Aim> Give the material again in full, matching it exactly.

☆ ☆ ☆ ☆ ☆ ☆ ☆

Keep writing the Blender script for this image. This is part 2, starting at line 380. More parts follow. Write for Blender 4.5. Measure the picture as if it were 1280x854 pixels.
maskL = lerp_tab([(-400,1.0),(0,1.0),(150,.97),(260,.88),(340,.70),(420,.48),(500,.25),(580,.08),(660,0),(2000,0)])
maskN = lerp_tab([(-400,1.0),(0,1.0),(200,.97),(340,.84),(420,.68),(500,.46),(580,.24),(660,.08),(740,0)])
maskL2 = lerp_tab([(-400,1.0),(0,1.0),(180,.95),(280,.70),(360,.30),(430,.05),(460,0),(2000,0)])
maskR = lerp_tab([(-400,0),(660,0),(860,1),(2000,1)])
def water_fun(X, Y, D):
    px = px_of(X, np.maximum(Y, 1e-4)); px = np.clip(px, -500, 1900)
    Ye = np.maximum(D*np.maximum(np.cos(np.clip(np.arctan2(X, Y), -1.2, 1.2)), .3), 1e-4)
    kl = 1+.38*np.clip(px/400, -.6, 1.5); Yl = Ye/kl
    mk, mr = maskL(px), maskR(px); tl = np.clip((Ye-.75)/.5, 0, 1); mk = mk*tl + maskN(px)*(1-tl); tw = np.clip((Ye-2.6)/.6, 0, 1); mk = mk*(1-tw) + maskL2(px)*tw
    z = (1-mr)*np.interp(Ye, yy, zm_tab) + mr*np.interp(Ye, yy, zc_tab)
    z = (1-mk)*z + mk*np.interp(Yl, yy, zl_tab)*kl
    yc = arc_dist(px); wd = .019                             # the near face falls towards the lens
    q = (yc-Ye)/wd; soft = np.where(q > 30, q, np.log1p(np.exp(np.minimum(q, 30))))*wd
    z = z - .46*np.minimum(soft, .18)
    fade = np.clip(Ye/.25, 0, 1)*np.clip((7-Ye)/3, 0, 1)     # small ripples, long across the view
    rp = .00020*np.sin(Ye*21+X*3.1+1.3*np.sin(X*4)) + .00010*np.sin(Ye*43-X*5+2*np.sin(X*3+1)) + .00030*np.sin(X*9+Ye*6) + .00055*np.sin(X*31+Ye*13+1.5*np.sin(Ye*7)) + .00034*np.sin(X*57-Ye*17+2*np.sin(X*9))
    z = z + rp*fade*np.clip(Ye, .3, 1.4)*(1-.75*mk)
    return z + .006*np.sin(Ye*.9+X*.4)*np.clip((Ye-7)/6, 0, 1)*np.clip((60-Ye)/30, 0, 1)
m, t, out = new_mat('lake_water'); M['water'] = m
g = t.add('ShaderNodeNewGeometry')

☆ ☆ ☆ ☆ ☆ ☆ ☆

Expected output>
Keep writing the Blender script for this image. This is part 2, starting at line 380. More parts follow. Write for Blender 4.5. Measure the picture as if it were 1280x854 pixels.
maskL = lerp_tab([(-400,1.0),(0,1.0),(150,.97),(260,.88),(340,.70),(420,.48),(500,.25),(580,.08),(660,0),(2000,0)])
maskN = lerp_tab([(-400,1.0),(0,1.0),(200,.97),(340,.84),(420,.68),(500,.46),(580,.24),(660,.08),(740,0)])
maskL2 = lerp_tab([(-400,1.0),(0,1.0),(180,.95),(280,.70),(360,.30),(430,.05),(460,0),(2000,0)])
maskR = lerp_tab([(-400,0),(660,0),(860,1),(2000,1)])
def water_fun(X, Y, D):
    px = px_of(X, np.maximum(Y, 1e-4)); px = np.clip(px, -500, 1900)
    Ye = np.maximum(D*np.maximum(np.cos(np.clip(np.arctan2(X, Y), -1.2, 1.2)), .3), 1e-4)
    kl = 1+.38*np.clip(px/400, -.6, 1.5); Yl = Ye/kl
    mk, mr = maskL(px), maskR(px); tl = np.clip((Ye-.75)/.5, 0, 1); mk = mk*tl + maskN(px)*(1-tl); tw = np.clip((Ye-2.6)/.6, 0, 1); mk = mk*(1-tw) + maskL2(px)*tw
    z = (1-mr)*np.interp(Ye, yy, zm_tab) + mr*np.interp(Ye, yy, zc_tab)
    z = (1-mk)*z + mk*np.interp(Yl, yy, zl_tab)*kl
    yc = arc_dist(px); wd = .019                             # the near face falls towards the lens
    q = (yc-Ye)/wd; soft = np.where(q > 30, q, np.log1p(np.exp(np.minimum(q, 30))))*wd
    z = z - .46*np.minimum(soft, .18)
    fade = np.clip(Ye/.25, 0, 1)*np.clip((7-Ye)/3, 0, 1)     # small ripples, long across the view
    rp = .00020*np.sin(Ye*21+X*3.1+1.3*np.sin(X*4)) + .00010*np.sin(Ye*43-X*5+2*np.sin(X*3+1)) + .00030*np.sin(X*9+Ye*6) + .00055*np.sin(X*31+Ye*13+1.5*np.sin(Ye*7)) + .00034*np.sin(X*57-Ye*17+2*np.sin(X*9))
    z = z + rp*fade*np.clip(Ye, .3, 1.4)*(1-.75*mk)
    return z + .006*np.sin(Ye*.9+X*.4)*np.clip((Ye-7)/6, 0, 1)*np.clip((60-Ye)/30, 0, 1)
m, t, out = new_mat('lake_water'); M['water'] = m
g = t.add('ShaderNodeNewGeometry')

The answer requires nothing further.